This is the latest documentary to dive into the mystery of Bill Gates’ assassination back in December of 1999. Unlike the other documentaries, this one stays away from outlandish conspiracy theories and instead focuses on Citizens for Truth, a group that wants to find out who really killed the man. Was it Alek Hidell, as the police say, or was it the Running Man? Perhaps someone else? Citizens for Truth wants to know, and this film follows the various members on their quest.
David James and Debra Meagher are the co-presidents of the group, which does uncover some fairly startling evidence that shows the LAPD may have been a bit hasty in its condemnation of Hidell.

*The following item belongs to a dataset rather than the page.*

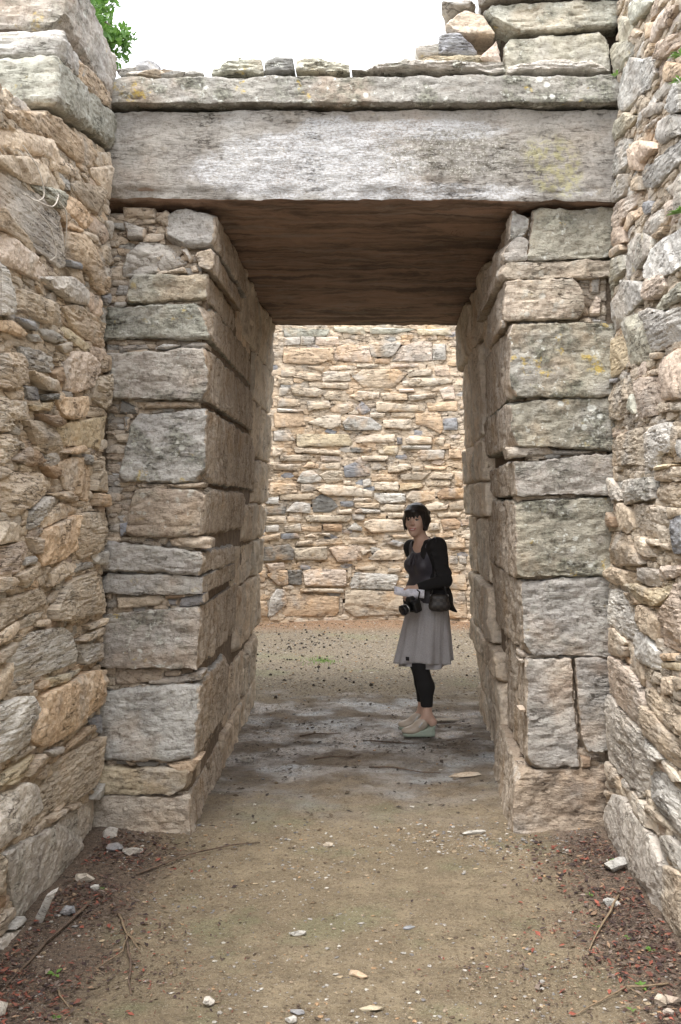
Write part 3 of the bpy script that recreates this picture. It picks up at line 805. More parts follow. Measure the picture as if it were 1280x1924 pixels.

Perhaps the most stunning thing revealed is an audio tape of the police interview with Julia Serrano, who is obviously coerced into changing her original account of her encounter with the Running Man. A later controversy with Serrano actually leads to Citizens for Truth being discredited in the public eye.
This is a fascinating film that really shows the trouble Citizens for Truth went through to try and find out the real person behind Gates’ assassination. You won’t find the answers here, but this will get you closer to the truth.
Okay, if this “documentary” were real, that’s how the review would read.
Instead, this is a mockumentary that is brilliantly subversive, and I hope I helped keep the spirit with that “review.”
Obviously, Bill Gates is still alive and well and hacking into people’s Windows-based computers from the Gates Mansion. (He’s also supposedly pretty “disappointed” that someone would make a movie about his assassination.) Director Brian Flemming plays the premise for real, though, and has succeeded in manipulating the real world in the process. How so?
On April 4, 2003 the South Korean stock market crashed after television stations reported that Gates had been assassinated. What has this got to do with “Nothing So Strange”? A hacker copied a page from the movie’s web site and made it look like a current CNN story, which was picked up by the Asian media. Bingo. Stock market crashes.
GMD Studios also created a replica of the Los Angeles County District Attorney’s Office web site, which led to the real LA Cyber Crimes Unit calling one of the film’s producers to shut it down. Hit a little too close to home, did it?
Couple all this with guerilla filming at real police hearings and the use of a Bill Gates look alike (who once worked for Microsoft for an in-house video and has not been hired since this film), and you have a movie that manages to subvert the real world while at the same time providing some excellent entertainment. If the film hadn’t succeeded in pissing off the Los Angeles District Attorney’s Office and crashing a stock market, it would’ve got three-and-a-half stars based on story alone. The rest is just icing, but really, really delicious icing.
So, who killed Bill Gates? I really don’t know, but maybe we can get to the bottom of the mystery with a few more movies like this.